Good Throb - Fuck Off - LP (2014)

Labels: Sabermetric – SuperFi – White Denim
Review by: Alex Hannan

I wonder if there’s an element of vindication in the past year’s events for GOOD THROB, after reaping praise outside the UK and successfully touring the US, since I can imagine the domestic messageboard trolls they faced early on seething: how dare they sidestep mysterious guy hardcore and black metal influences, find ways to be caustic and weird without chugging out palm muted chords, talk about the grooming of twats, and attract American attention without our approval! Why can’t those lesbians just get their own scene!* But I imagine the members of the band are too busy with their other DIY projects to gloat.

On their debut LP their sound still veers between raucous aggression and a swaggering disdain for precision or a “right way to play”: the vocals are still spat out in short bursts of venom, articulating bilious hatred or a Beckettian self-disgust: Ash’s basslines are still aggressively dug note by note out of the strings.
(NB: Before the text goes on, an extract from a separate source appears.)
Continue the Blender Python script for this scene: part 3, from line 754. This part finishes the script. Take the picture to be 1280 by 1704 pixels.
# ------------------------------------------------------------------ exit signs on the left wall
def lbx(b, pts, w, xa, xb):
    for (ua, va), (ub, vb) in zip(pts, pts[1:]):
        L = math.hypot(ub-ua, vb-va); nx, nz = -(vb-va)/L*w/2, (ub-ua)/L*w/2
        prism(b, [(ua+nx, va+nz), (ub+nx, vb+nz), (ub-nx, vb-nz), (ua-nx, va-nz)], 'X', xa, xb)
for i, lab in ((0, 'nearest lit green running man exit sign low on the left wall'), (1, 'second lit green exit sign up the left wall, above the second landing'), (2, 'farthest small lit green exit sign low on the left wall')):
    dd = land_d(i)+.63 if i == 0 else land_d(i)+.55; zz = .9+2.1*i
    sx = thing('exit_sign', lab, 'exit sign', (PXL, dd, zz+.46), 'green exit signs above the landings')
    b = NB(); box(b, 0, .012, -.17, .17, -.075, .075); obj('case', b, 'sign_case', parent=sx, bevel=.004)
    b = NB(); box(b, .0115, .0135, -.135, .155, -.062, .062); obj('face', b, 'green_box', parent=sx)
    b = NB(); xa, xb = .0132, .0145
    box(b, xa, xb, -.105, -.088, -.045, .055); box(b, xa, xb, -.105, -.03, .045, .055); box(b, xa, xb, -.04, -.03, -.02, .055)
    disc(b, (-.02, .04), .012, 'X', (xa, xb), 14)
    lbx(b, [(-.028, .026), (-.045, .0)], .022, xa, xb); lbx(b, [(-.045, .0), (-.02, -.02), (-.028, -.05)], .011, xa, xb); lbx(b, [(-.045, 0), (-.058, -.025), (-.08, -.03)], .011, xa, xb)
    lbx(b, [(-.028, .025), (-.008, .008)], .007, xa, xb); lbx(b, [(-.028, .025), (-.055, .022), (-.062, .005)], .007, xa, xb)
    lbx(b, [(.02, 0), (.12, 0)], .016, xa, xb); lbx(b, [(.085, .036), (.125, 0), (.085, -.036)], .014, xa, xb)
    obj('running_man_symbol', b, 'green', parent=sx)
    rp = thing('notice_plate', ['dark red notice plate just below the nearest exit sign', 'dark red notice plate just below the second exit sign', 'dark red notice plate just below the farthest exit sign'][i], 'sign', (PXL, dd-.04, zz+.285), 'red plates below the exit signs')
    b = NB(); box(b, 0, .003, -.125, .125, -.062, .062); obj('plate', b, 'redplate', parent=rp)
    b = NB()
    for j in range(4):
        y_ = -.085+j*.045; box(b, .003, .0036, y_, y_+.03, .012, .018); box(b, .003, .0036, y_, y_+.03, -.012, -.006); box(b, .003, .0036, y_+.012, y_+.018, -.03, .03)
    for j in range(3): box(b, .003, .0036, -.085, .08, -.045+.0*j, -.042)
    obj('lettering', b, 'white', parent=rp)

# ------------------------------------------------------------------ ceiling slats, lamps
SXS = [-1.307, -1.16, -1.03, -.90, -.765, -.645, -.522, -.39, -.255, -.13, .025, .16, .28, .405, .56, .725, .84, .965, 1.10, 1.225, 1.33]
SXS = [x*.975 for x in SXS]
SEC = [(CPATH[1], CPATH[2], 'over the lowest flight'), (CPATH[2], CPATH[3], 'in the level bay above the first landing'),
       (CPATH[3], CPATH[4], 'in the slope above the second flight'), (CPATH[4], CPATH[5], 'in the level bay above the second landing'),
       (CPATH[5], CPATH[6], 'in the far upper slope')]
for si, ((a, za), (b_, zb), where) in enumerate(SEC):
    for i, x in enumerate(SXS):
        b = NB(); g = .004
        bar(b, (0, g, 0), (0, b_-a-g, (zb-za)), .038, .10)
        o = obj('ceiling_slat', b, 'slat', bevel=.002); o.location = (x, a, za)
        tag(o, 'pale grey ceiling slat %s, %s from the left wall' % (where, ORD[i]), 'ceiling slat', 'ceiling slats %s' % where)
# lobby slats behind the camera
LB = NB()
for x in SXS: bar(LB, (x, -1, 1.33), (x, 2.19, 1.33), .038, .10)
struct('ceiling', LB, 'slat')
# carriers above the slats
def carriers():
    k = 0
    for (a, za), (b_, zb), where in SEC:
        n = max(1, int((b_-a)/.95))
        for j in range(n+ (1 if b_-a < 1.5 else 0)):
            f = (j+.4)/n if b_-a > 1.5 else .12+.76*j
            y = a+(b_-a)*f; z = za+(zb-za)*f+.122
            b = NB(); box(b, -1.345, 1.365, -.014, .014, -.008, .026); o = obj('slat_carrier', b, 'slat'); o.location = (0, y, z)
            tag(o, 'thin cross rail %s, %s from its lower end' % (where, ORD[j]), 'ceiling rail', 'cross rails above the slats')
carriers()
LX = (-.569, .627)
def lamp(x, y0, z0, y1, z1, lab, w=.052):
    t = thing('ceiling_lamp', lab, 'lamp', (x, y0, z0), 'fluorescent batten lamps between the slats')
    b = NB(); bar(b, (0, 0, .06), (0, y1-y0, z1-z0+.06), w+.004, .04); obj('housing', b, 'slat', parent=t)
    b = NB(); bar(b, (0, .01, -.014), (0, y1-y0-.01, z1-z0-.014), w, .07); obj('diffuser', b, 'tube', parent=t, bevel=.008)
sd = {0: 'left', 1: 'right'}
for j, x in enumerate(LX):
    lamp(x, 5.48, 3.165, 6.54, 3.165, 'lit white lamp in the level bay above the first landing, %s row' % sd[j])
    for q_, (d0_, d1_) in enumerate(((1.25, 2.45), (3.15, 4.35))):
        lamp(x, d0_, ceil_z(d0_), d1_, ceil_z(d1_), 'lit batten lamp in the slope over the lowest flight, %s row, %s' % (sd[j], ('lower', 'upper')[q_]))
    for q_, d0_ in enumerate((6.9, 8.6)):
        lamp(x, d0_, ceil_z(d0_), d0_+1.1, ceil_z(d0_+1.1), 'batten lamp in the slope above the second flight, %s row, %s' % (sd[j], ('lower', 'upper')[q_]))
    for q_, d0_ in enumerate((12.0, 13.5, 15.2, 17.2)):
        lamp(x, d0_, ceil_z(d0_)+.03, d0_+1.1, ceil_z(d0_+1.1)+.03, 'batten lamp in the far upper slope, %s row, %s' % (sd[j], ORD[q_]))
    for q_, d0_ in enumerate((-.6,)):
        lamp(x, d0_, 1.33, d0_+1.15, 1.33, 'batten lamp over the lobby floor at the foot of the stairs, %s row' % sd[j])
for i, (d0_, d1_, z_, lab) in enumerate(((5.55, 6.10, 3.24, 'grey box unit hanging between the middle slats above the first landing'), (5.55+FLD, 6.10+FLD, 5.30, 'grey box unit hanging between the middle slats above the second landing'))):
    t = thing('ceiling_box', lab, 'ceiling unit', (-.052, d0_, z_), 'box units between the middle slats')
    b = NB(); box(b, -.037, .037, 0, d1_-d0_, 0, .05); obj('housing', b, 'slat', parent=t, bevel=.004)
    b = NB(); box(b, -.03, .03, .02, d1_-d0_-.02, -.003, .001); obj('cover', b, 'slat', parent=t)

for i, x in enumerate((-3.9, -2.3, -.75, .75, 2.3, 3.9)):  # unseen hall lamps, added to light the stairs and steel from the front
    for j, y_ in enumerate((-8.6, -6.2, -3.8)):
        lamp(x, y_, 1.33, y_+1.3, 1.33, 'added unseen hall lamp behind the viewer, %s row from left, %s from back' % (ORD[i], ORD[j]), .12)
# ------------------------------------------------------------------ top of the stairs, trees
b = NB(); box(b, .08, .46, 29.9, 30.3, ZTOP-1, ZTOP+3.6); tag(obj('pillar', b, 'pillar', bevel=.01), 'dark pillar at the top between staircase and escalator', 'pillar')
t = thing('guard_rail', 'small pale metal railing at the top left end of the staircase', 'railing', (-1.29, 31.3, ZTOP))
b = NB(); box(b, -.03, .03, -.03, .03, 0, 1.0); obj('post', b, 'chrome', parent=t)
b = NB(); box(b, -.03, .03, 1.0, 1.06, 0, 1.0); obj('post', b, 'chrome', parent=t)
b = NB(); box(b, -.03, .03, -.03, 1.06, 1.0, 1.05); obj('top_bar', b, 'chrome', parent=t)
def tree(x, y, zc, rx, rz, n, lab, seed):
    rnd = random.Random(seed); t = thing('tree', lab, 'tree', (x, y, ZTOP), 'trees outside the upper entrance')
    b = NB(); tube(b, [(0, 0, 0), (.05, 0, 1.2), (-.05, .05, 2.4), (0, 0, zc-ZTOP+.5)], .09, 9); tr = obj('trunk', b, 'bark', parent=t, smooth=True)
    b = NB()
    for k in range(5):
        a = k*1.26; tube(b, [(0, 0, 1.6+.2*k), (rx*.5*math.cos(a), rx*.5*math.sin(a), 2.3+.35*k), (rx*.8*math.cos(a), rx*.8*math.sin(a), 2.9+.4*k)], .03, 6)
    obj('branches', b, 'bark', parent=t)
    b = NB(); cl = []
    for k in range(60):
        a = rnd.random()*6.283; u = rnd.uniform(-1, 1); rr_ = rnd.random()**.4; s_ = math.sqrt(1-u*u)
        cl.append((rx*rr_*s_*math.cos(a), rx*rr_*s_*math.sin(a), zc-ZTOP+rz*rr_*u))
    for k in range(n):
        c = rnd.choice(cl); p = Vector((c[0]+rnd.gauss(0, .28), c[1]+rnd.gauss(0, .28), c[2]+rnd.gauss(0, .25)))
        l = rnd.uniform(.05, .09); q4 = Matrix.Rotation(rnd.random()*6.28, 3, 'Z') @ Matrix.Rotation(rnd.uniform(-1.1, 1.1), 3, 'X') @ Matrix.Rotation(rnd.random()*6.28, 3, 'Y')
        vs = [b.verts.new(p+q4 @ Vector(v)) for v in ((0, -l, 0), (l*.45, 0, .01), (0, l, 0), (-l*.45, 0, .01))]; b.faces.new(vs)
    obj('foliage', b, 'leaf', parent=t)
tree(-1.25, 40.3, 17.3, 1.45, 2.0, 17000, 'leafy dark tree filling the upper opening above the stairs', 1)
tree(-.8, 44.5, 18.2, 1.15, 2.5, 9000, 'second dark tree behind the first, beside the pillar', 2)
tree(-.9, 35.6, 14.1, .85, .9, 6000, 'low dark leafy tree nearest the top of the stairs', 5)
Bryony’s guitar parts seem to have become more flexible in mood, executing the primitive, repetitive thump of old as roughly as ever, but now including more abstracted, cyclic ideas and weirder chords. “Acid house” being a case in point, welding the start/stop interplay of older tracks like “Torture Garden” to a long, wayward post-punk guitar riff. The muted, melancholy haze of “Pale grey suits” also sounds like a new development. There is more negative space in the songwriting, and more rhythmic diversity, like the percussionless verses in “No Taste” – whereas the weaker demo-era songs were carried along more on energy and gusto, now the structures themselves take more of the weight. But they haven’t cleaned up too much, as evidenced by the lurching gait of “Central Line.”
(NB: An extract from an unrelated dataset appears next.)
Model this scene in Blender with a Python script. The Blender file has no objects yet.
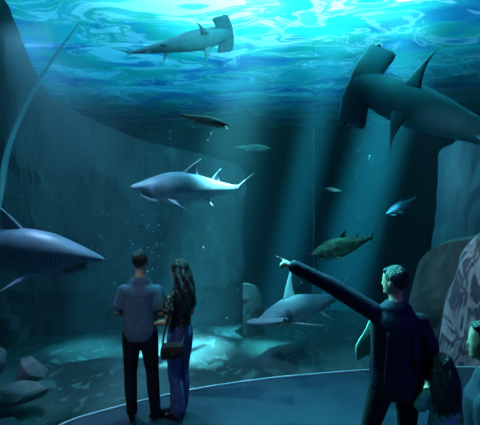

GOOD THROB’s lyrics have in the past encompassed a sort of sly coarseness, through blunt punk rhyme, satire and irony, and wild surrealism. This set of lyrics seem a little more restrained (as much as an LP titled “Fuck Off” can ever be), with a greater focus on alienated social caricature. Some involve the warped hells of the places people go to have fun – “Peeling poster / Cigarette stub / Rusty sink / Vaporub / Cat shit / White gloves / Folk punk / Cheap drugs / Light shining in my eye / In the dark / Fucked up guy,” begins “Acid house.” “Central line” conveys everyday tube nightmares; “Stare me down ’til I shrink away / Just want to die when I feel your sneeze spray / Big balls man needs lots of space / Spread out your legs / This is your place / Central line / Dog eat dog / Feel the sweat / Breathe in the smog.” On each of the previous 7″s there were odd little subtleties like the clash of register between lyrics and music in “Culture vulture”, or the way that the narrator of “Bag” never broke character from the customer service spiel, and the tone of voice carried another level of meaning; these lyrics seem less layered in that respect, but no less effective.

Sticky, cartoonish self-disgust has always been a part of the GOOD THROB psychodrama, and the gleefully infantile abjection of “Mummy I’m ugly” is one of the highlights here. Elsewhere are the first songs targeting creepy men that I can remember from GT, like “Crab walk,” which skewers the attentions of an awkward would-be seducer. Ellie’s delivery of the final line “JUST WONDERING / JUST WONDERING / JUST WONDERING / JUST WONDERING / Daaaaaaa you wanna goooooo for a DRINK some toooime” is priceless. “Dog food dick” is a distilled hate song: “Piece of shit man sees women as fucks / Silent pets who clean and suck / Lads mag douchebag / He likes them petite / Cretinous wanker / “Big tits and small feet” / Tear off your cock / Pedigree chum / Feed it to the dog / You imbecile scum / Dog food dick.” The relationship between the band’s articulate feminist analysis in interview and the way this filters into the aesthetic of the songs is interesting: when they touch explicitly on these topics on record they don’t so much seek to explain, argue or analyse as find joyfully nasty zingers to toss out (like the relish of “PISS ON THEIR CHIPS AND LOVE IT”, from “Feminazi” on the first 7″) – and yet some songs also take place in a recognizable continuum of occurrences, like male bodies taking up too much space (“Central line,”) unwanted attention in bars (“Crab walk”), which make up another part of the picture.

The aggression, the sarcasm, the playfulness and gleeful obscenity are registers I can’t see many other bands successfully combining, and their sound remains fresh and distinctive. Personally, I would like to see things get weirder in the future- I like their surreal, abrasive side – but whatever happens I think this is an LP to be proud of.

*a quote which the band themselves brandish on their bandcamp.